"""
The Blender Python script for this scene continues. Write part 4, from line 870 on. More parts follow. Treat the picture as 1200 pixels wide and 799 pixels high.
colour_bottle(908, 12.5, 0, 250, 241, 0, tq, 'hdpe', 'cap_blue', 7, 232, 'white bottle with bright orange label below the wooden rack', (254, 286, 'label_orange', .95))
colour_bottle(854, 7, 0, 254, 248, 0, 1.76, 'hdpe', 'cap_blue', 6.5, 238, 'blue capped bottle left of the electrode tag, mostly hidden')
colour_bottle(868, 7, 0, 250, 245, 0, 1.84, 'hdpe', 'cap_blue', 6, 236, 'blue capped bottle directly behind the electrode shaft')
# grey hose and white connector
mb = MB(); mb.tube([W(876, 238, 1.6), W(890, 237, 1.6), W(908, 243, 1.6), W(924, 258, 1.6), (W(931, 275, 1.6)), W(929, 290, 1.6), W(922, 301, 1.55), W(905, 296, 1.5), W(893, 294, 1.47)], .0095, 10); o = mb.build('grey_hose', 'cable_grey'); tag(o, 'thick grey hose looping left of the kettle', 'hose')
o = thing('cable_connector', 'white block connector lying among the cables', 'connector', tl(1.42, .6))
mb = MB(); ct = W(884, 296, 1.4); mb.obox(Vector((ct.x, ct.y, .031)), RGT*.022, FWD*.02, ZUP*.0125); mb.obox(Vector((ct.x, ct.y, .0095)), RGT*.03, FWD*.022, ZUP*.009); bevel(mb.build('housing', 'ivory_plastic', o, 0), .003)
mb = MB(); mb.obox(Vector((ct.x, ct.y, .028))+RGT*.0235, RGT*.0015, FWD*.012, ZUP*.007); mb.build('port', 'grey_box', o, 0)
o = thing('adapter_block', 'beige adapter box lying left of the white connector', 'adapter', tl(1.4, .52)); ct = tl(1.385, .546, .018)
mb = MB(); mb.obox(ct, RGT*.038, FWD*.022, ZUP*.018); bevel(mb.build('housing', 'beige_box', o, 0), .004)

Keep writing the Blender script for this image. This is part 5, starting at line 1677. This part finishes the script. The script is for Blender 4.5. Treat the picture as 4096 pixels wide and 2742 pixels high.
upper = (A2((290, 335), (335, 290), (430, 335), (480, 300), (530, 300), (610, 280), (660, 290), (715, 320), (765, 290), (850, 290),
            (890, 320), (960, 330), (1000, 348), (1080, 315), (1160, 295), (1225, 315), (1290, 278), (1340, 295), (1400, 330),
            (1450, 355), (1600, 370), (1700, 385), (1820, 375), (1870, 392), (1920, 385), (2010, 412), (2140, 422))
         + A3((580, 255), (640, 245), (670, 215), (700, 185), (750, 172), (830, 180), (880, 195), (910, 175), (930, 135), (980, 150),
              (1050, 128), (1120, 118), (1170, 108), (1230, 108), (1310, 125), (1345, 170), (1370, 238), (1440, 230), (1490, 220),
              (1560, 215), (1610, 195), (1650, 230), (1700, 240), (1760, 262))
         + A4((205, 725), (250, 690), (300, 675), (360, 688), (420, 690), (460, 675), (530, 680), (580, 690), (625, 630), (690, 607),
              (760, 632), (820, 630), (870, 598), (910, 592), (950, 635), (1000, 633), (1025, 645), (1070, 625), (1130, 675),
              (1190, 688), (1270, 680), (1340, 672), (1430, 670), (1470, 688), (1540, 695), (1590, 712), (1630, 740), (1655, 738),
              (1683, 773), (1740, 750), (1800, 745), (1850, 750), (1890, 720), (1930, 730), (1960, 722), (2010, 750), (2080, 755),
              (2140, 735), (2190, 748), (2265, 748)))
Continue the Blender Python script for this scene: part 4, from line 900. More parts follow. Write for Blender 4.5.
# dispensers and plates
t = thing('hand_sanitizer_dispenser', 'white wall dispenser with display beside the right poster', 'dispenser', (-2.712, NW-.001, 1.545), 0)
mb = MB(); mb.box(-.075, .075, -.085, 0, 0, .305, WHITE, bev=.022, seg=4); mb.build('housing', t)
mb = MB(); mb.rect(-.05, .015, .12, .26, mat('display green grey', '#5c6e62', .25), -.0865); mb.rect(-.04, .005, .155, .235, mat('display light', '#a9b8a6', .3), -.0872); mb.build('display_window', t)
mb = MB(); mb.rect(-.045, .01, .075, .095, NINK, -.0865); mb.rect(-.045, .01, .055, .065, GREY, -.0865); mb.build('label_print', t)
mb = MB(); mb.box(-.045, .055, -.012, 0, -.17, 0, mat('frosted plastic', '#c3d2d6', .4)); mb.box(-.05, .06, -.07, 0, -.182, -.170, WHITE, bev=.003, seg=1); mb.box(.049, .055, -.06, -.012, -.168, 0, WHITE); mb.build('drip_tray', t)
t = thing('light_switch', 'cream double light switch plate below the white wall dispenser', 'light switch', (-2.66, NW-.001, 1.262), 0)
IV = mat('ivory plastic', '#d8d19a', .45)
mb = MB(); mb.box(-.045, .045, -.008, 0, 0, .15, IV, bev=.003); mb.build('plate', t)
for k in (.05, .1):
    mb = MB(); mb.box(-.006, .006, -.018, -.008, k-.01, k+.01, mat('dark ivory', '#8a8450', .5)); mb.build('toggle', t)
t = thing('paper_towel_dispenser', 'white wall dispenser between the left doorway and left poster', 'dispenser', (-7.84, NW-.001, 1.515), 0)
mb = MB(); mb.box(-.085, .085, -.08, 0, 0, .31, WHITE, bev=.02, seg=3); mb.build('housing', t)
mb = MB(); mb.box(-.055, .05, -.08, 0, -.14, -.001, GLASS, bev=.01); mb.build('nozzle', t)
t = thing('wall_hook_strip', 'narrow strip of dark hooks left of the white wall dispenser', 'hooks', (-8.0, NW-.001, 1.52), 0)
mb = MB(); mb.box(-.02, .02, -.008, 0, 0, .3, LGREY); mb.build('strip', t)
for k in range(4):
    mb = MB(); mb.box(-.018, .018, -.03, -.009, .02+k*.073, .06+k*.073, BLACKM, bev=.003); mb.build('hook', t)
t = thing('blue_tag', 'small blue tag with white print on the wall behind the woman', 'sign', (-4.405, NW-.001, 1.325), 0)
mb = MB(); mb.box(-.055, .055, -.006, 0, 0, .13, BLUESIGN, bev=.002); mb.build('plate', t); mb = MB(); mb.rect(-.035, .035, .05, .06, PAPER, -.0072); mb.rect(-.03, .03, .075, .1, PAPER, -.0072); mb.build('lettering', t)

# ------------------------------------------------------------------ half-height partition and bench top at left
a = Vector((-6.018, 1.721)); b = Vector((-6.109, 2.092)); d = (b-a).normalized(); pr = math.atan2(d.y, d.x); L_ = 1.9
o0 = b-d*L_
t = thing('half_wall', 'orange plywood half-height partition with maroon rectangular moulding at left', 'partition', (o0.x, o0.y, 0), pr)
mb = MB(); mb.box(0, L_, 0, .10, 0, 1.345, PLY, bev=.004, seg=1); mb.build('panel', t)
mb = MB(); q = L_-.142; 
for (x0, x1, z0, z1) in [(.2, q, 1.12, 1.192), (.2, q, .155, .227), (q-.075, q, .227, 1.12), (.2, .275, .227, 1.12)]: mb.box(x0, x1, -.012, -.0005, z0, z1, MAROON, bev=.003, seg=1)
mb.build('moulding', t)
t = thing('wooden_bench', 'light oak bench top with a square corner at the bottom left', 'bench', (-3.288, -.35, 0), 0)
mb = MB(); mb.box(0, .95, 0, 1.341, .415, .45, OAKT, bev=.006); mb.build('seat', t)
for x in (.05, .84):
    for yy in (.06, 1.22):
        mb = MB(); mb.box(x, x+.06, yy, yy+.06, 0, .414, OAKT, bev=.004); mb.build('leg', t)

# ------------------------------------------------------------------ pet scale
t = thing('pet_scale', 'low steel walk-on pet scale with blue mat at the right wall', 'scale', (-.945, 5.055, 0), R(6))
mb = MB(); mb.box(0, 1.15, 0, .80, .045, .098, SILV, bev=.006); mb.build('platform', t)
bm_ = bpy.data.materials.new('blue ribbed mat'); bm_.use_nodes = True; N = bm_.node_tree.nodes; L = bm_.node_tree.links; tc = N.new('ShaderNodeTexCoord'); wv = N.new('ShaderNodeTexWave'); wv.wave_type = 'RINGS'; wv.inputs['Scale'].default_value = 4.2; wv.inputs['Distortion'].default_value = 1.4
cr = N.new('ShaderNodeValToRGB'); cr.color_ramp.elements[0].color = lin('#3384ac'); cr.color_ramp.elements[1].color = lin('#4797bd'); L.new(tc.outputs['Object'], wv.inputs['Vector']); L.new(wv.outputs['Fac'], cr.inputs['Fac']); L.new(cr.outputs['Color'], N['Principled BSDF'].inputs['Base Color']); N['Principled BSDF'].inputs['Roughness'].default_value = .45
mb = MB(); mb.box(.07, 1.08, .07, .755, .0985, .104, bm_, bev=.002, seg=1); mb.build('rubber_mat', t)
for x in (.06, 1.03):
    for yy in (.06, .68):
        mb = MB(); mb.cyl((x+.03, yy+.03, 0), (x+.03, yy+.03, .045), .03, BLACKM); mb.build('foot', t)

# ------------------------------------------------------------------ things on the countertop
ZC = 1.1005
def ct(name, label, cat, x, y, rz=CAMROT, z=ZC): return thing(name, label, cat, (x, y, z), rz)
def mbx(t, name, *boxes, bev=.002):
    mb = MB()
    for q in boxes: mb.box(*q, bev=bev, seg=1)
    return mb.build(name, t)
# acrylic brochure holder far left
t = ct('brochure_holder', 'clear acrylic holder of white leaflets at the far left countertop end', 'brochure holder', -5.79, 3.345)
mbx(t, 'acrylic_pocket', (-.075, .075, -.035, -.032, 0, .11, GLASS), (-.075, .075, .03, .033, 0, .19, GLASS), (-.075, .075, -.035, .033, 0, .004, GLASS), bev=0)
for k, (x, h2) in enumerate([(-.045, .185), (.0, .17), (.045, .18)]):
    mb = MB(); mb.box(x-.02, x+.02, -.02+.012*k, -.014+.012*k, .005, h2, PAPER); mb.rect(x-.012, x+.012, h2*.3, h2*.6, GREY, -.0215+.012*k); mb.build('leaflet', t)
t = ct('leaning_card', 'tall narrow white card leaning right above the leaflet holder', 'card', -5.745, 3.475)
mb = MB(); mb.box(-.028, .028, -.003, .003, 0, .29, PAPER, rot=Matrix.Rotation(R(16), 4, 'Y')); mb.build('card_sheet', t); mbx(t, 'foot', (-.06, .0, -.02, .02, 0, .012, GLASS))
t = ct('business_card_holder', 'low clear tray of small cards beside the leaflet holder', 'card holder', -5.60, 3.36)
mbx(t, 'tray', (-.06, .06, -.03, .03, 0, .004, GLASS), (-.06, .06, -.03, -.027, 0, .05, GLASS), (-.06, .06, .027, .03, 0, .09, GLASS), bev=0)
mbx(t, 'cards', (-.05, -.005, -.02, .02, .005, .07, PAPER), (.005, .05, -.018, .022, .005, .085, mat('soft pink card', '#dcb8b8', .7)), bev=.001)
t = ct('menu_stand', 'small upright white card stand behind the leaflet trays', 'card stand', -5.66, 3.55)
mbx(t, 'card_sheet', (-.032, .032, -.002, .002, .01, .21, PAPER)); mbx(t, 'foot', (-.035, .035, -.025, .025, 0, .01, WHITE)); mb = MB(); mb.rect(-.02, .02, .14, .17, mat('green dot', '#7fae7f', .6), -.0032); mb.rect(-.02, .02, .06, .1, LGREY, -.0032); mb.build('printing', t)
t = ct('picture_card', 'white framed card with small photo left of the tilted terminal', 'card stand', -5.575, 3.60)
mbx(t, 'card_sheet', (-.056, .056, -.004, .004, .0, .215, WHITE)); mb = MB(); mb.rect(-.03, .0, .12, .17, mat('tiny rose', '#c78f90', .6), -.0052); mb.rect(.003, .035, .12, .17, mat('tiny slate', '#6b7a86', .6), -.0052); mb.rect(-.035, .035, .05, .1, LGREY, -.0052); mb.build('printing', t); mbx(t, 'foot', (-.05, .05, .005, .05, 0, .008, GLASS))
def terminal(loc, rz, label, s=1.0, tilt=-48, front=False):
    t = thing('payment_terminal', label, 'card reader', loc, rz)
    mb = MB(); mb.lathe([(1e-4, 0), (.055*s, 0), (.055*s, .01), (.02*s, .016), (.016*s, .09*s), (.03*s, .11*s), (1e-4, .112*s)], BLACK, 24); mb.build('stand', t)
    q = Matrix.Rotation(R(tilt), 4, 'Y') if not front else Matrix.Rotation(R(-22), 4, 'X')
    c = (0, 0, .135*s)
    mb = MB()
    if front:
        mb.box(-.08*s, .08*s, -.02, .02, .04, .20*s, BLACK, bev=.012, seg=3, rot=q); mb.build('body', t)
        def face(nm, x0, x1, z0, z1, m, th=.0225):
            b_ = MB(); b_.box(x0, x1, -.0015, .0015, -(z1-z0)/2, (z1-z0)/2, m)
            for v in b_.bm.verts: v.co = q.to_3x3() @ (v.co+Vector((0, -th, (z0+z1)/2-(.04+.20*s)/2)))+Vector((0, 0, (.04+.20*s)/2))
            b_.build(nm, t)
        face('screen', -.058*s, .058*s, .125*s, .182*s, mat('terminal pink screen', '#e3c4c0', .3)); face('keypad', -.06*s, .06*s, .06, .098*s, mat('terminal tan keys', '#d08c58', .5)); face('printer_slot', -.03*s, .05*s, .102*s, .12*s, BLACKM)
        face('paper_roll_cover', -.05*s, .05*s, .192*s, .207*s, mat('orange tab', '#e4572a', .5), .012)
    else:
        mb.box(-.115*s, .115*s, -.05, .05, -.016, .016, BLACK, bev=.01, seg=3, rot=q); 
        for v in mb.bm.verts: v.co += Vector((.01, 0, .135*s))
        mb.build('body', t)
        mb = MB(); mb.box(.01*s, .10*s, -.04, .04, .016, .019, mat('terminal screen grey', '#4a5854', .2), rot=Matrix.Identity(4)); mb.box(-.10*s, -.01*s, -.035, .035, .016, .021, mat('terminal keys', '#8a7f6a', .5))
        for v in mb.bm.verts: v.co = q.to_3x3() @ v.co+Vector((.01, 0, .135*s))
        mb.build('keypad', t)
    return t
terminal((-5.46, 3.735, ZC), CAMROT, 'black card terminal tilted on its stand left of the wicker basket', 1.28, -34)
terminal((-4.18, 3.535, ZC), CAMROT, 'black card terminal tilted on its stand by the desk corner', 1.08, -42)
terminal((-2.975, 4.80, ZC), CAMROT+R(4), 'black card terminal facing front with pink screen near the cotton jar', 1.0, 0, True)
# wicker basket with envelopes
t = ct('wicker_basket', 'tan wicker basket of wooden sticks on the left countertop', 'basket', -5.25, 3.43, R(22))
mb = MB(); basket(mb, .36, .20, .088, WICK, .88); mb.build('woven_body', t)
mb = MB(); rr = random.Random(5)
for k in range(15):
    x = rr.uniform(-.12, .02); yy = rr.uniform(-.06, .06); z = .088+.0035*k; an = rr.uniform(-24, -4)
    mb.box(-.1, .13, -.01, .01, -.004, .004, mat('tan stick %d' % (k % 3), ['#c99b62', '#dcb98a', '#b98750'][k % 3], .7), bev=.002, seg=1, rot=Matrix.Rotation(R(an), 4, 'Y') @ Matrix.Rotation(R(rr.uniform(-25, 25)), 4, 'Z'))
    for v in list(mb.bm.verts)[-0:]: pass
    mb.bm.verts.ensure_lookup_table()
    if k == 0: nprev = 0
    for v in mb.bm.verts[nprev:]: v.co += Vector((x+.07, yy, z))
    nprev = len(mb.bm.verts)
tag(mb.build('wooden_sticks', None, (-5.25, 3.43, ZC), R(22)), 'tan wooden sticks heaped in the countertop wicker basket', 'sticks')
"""
● Exercise requirements
Exactly the lines from the line with "Keep writing the" to the line with "(2140, 735), (2190, 748), (2265, 748)))", both included, are to be extracted, and no others.

● Exercise output
Keep writing the Blender script for this image. This is part 5, starting at line 1677. This part finishes the script. The script is for Blender 4.5. Treat the picture as 4096 pixels wide and 2742 pixels high.
upper = (A2((290, 335), (335, 290), (430, 335), (480, 300), (530, 300), (610, 280), (660, 290), (715, 320), (765, 290), (850, 290),
            (890, 320), (960, 330), (1000, 348), (1080, 315), (1160, 295), (1225, 315), (1290, 278), (1340, 295), (1400, 330),
            (1450, 355), (1600, 370), (1700, 385), (1820, 375), (1870, 392), (1920, 385), (2010, 412), (2140, 422))
         + A3((580, 255), (640, 245), (670, 215), (700, 185), (750, 172), (830, 180), (880, 195), (910, 175), (930, 135), (980, 150),
              (1050, 128), (1120, 118), (1170, 108), (1230, 108), (1310, 125), (1345, 170), (1370, 238), (1440, 230), (1490, 220),
              (1560, 215), (1610, 195), (1650, 230), (1700, 240), (1760, 262))
         + A4((205, 725), (250, 690), (300, 675), (360, 688), (420, 690), (460, 675), (530, 680), (580, 690), (625, 630), (690, 607),
              (760, 632), (820, 630), (870, 598), (910, 592), (950, 635), (1000, 633), (1025, 645), (1070, 625), (1130, 675),
              (1190, 688), (1270, 680), (1340, 672), (1430, 670), (1470, 688), (1540, 695), (1590, 712), (1630, 740), (1655, 738),
              (1683, 773), (1740, 750), (1800, 745), (1850, 750), (1890, 720), (1930, 730), (1960, 722), (2010, 750), (2080, 755),
              (2140, 735), (2190, 748), (2265, 748)))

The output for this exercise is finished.